All the data must come back unchanged, except that pictures are left out.
>> Begin
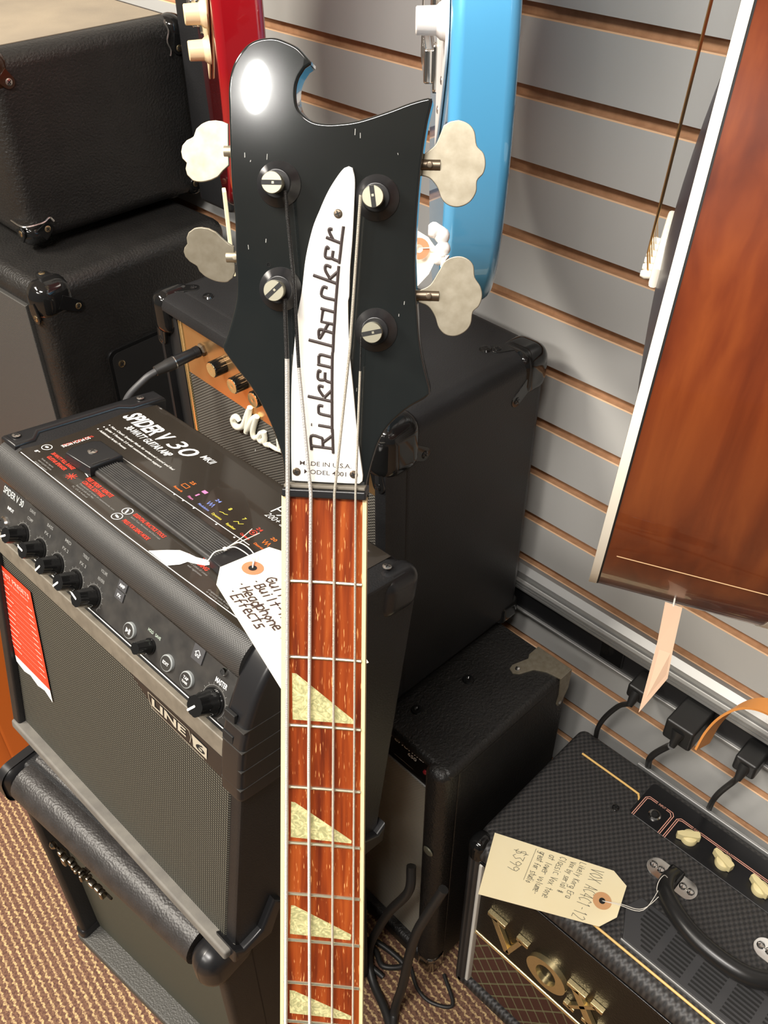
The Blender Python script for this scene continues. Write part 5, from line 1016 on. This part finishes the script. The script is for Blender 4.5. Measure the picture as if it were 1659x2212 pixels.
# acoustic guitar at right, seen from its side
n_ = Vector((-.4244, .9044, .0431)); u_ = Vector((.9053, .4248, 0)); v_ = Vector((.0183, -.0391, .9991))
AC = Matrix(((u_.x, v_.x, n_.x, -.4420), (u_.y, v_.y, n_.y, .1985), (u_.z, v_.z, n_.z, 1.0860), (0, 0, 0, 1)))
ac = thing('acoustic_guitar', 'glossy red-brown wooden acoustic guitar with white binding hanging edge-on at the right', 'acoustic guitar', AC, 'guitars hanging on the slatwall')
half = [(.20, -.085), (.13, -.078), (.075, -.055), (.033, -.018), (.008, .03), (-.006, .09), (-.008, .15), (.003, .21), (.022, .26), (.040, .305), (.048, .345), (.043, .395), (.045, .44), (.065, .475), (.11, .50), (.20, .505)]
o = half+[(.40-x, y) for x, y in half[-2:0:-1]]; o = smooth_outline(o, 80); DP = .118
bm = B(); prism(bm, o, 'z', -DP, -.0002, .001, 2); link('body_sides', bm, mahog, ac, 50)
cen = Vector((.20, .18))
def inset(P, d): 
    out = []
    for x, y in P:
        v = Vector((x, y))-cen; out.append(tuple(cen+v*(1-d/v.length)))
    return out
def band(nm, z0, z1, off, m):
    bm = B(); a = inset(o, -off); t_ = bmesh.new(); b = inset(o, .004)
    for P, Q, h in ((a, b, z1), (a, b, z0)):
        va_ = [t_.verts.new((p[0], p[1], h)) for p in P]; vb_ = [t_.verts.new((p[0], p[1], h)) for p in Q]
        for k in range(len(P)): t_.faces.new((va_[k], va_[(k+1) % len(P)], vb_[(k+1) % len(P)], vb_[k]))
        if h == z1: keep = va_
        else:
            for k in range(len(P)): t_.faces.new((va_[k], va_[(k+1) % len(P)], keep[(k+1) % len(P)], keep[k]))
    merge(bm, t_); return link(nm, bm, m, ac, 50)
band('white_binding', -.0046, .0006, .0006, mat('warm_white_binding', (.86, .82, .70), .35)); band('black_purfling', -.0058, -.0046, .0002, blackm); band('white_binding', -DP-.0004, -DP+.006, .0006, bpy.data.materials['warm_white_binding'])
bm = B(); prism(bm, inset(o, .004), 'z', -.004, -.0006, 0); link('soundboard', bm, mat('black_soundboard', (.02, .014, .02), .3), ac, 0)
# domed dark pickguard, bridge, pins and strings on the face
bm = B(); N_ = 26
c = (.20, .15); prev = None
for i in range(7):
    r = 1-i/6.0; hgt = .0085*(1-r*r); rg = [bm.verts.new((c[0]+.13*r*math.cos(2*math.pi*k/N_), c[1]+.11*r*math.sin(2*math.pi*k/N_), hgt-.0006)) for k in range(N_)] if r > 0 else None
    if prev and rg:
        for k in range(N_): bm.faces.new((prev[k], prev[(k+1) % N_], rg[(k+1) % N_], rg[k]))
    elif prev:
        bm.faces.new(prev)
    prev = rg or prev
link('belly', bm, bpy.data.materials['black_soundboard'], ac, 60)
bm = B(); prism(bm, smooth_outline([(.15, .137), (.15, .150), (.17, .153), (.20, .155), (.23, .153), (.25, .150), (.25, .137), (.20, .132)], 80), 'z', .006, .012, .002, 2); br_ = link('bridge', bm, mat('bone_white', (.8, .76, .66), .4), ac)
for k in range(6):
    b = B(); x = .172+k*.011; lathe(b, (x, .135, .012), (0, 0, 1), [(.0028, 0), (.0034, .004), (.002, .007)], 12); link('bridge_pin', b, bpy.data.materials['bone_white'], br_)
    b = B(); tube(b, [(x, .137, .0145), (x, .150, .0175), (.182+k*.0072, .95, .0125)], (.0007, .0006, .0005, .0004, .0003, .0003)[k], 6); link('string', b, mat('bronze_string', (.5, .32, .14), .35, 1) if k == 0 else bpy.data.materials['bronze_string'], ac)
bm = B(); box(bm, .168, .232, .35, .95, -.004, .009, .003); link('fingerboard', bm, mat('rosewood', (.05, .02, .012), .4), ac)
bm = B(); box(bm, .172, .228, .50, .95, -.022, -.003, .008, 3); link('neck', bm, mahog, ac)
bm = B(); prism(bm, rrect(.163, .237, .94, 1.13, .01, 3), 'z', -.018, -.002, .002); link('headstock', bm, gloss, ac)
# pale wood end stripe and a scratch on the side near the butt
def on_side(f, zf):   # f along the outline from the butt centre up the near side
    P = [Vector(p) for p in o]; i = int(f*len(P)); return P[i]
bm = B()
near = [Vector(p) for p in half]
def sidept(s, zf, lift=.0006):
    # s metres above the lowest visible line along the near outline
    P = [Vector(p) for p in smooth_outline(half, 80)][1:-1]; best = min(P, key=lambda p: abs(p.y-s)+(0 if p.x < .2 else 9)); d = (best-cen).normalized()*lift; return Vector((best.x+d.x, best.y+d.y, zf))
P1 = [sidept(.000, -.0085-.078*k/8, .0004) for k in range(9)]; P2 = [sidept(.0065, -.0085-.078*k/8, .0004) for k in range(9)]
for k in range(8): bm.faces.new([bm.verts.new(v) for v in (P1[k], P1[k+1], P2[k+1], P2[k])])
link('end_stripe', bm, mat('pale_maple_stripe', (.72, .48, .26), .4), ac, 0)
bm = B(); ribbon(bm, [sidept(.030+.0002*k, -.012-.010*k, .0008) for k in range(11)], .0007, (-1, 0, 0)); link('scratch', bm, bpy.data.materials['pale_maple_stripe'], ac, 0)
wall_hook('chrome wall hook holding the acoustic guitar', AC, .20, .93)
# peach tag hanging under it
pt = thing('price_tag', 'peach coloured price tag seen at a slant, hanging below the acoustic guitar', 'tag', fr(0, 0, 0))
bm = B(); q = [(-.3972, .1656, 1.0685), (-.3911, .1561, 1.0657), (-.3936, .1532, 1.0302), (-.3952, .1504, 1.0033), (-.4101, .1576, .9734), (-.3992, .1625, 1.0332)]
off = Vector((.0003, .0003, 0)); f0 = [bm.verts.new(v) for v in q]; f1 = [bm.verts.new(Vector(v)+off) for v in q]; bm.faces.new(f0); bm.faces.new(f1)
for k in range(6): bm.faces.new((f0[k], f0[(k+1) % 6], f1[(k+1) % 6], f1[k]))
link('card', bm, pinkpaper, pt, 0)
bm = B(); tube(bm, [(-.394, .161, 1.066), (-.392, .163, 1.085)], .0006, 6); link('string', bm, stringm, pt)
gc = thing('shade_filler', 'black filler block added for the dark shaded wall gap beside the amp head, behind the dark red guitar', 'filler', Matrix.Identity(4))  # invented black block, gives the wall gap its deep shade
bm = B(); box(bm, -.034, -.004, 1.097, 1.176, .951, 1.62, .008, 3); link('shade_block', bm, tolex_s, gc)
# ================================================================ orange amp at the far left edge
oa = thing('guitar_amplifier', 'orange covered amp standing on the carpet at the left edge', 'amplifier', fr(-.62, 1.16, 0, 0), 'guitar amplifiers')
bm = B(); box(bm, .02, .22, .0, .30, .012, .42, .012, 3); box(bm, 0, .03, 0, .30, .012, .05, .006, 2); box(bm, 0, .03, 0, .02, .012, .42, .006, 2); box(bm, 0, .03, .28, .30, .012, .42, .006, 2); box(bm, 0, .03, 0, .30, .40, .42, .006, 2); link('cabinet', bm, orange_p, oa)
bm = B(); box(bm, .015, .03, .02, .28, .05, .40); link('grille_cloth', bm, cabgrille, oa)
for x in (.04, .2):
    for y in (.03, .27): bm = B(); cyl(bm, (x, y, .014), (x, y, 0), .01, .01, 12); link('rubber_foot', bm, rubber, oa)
>> End
■ THE SOLUTION ■
The Blender Python script for this scene continues. Write part 5, from line 1016 on. This part finishes the script. The script is for Blender 4.5. Measure the picture as if it were 1659x2212 pixels.
# acoustic guitar at right, seen from its side
n_ = Vector((-.4244, .9044, .0431)); u_ = Vector((.9053, .4248, 0)); v_ = Vector((.0183, -.0391, .9991))
AC = Matrix(((u_.x, v_.x, n_.x, -.4420), (u_.y, v_.y, n_.y, .1985), (u_.z, v_.z, n_.z, 1.0860), (0, 0, 0, 1)))
ac = thing('acoustic_guitar', 'glossy red-brown wooden acoustic guitar with white binding hanging edge-on at the right', 'acoustic guitar', AC, 'guitars hanging on the slatwall')
half = [(.20, -.085), (.13, -.078), (.075, -.055), (.033, -.018), (.008, .03), (-.006, .09), (-.008, .15), (.003, .21), (.022, .26), (.040, .305), (.048, .345), (.043, .395), (.045, .44), (.065, .475), (.11, .50), (.20, .505)]
o = half+[(.40-x, y) for x, y in half[-2:0:-1]]; o = smooth_outline(o, 80); DP = .118
bm = B(); prism(bm, o, 'z', -DP, -.0002, .001, 2); link('body_sides', bm, mahog, ac, 50)
cen = Vector((.20, .18))
def inset(P, d): 
    out = []
    for x, y in P:
        v = Vector((x, y))-cen; out.append(tuple(cen+v*(1-d/v.length)))
    return out
def band(nm, z0, z1, off, m):
    bm = B(); a = inset(o, -off); t_ = bmesh.new(); b = inset(o, .004)
    for P, Q, h in ((a, b, z1), (a, b, z0)):
        va_ = [t_.verts.new((p[0], p[1], h)) for p in P]; vb_ = [t_.verts.new((p[0], p[1], h)) for p in Q]
        for k in range(len(P)): t_.faces.new((va_[k], va_[(k+1) % len(P)], vb_[(k+1) % len(P)], vb_[k]))
        if h == z1: keep = va_
        else:
            for k in range(len(P)): t_.faces.new((va_[k], va_[(k+1) % len(P)], keep[(k+1) % len(P)], keep[k]))
    merge(bm, t_); return link(nm, bm, m, ac, 50)
band('white_binding', -.0046, .0006, .0006, mat('warm_white_binding', (.86, .82, .70), .35)); band('black_purfling', -.0058, -.0046, .0002, blackm); band('white_binding', -DP-.0004, -DP+.006, .0006, bpy.data.materials['warm_white_binding'])
bm = B(); prism(bm, inset(o, .004), 'z', -.004, -.0006, 0); link('soundboard', bm, mat('black_soundboard', (.02, .014, .02), .3), ac, 0)
# domed dark pickguard, bridge, pins and strings on the face
bm = B(); N_ = 26
c = (.20, .15); prev = None
for i in range(7):
    r = 1-i/6.0; hgt = .0085*(1-r*r); rg = [bm.verts.new((c[0]+.13*r*math.cos(2*math.pi*k/N_), c[1]+.11*r*math.sin(2*math.pi*k/N_), hgt-.0006)) for k in range(N_)] if r > 0 else None
    if prev and rg:
        for k in range(N_): bm.faces.new((prev[k], prev[(k+1) % N_], rg[(k+1) % N_], rg[k]))
    elif prev:
        bm.faces.new(prev)
    prev = rg or prev
link('belly', bm, bpy.data.materials['black_soundboard'], ac, 60)
bm = B(); prism(bm, smooth_outline([(.15, .137), (.15, .150), (.17, .153), (.20, .155), (.23, .153), (.25, .150), (.25, .137), (.20, .132)], 80), 'z', .006, .012, .002, 2); br_ = link('bridge', bm, mat('bone_white', (.8, .76, .66), .4), ac)
for k in range(6):
    b = B(); x = .172+k*.011; lathe(b, (x, .135, .012), (0, 0, 1), [(.0028, 0), (.0034, .004), (.002, .007)], 12); link('bridge_pin', b, bpy.data.materials['bone_white'], br_)
    b = B(); tube(b, [(x, .137, .0145), (x, .150, .0175), (.182+k*.0072, .95, .0125)], (.0007, .0006, .0005, .0004, .0003, .0003)[k], 6); link('string', b, mat('bronze_string', (.5, .32, .14), .35, 1) if k == 0 else bpy.data.materials['bronze_string'], ac)
bm = B(); box(bm, .168, .232, .35, .95, -.004, .009, .003); link('fingerboard', bm, mat('rosewood', (.05, .02, .012), .4), ac)
bm = B(); box(bm, .172, .228, .50, .95, -.022, -.003, .008, 3); link('neck', bm, mahog, ac)
bm = B(); prism(bm, rrect(.163, .237, .94, 1.13, .01, 3), 'z', -.018, -.002, .002); link('headstock', bm, gloss, ac)
# pale wood end stripe and a scratch on the side near the butt
def on_side(f, zf):   # f along the outline from the butt centre up the near side
    P = [Vector(p) for p in o]; i = int(f*len(P)); return P[i]
bm = B()
near = [Vector(p) for p in half]
def sidept(s, zf, lift=.0006):
    # s metres above the lowest visible line along the near outline
    P = [Vector(p) for p in smooth_outline(half, 80)][1:-1]; best = min(P, key=lambda p: abs(p.y-s)+(0 if p.x < .2 else 9)); d = (best-cen).normalized()*lift; return Vector((best.x+d.x, best.y+d.y, zf))
P1 = [sidept(.000, -.0085-.078*k/8, .0004) for k in range(9)]; P2 = [sidept(.0065, -.0085-.078*k/8, .0004) for k in range(9)]
for k in range(8): bm.faces.new([bm.verts.new(v) for v in (P1[k], P1[k+1], P2[k+1], P2[k])])
link('end_stripe', bm, mat('pale_maple_stripe', (.72, .48, .26), .4), ac, 0)
bm = B(); ribbon(bm, [sidept(.030+.0002*k, -.012-.010*k, .0008) for k in range(11)], .0007, (-1, 0, 0)); link('scratch', bm, bpy.data.materials['pale_maple_stripe'], ac, 0)
wall_hook('chrome wall hook holding the acoustic guitar', AC, .20, .93)
# peach tag hanging under it
pt = thing('price_tag', 'peach coloured price tag seen at a slant, hanging below the acoustic guitar', 'tag', fr(0, 0, 0))
bm = B(); q = [(-.3972, .1656, 1.0685), (-.3911, .1561, 1.0657), (-.3936, .1532, 1.0302), (-.3952, .1504, 1.0033), (-.4101, .1576, .9734), (-.3992, .1625, 1.0332)]
off = Vector((.0003, .0003, 0)); f0 = [bm.verts.new(v) for v in q]; f1 = [bm.verts.new(Vector(v)+off) for v in q]; bm.faces.new(f0); bm.faces.new(f1)
for k in range(6): bm.faces.new((f0[k], f0[(k+1) % 6], f1[(k+1) % 6], f1[k]))
link('card', bm, pinkpaper, pt, 0)
bm = B(); tube(bm, [(-.394, .161, 1.066), (-.392, .163, 1.085)], .0006, 6); link('string', bm, stringm, pt)
gc = thing('shade_filler', 'black filler block added for the dark shaded wall gap beside the amp head, behind the dark red guitar', 'filler', Matrix.Identity(4))  # invented black block, gives the wall gap its deep shade
bm = B(); box(bm, -.034, -.004, 1.097, 1.176, .951, 1.62, .008, 3); link('shade_block', bm, tolex_s, gc)
# ================================================================ orange amp at the far left edge
oa = thing('guitar_amplifier', 'orange covered amp standing on the carpet at the left edge', 'amplifier', fr(-.62, 1.16, 0, 0), 'guitar amplifiers')
bm = B(); box(bm, .02, .22, .0, .30, .012, .42, .012, 3); box(bm, 0, .03, 0, .30, .012, .05, .006, 2); box(bm, 0, .03, 0, .02, .012, .42, .006, 2); box(bm, 0, .03, .28, .30, .012, .42, .006, 2); box(bm, 0, .03, 0, .30, .40, .42, .006, 2); link('cabinet', bm, orange_p, oa)
bm = B(); box(bm, .015, .03, .02, .28, .05, .40); link('grille_cloth', bm, cabgrille, oa)
for x in (.04, .2):
    for y in (.03, .27): bm = B(); cyl(bm, (x, y, .014), (x, y, 0), .01, .01, 12); link('rubber_foot', bm, rubber, oa)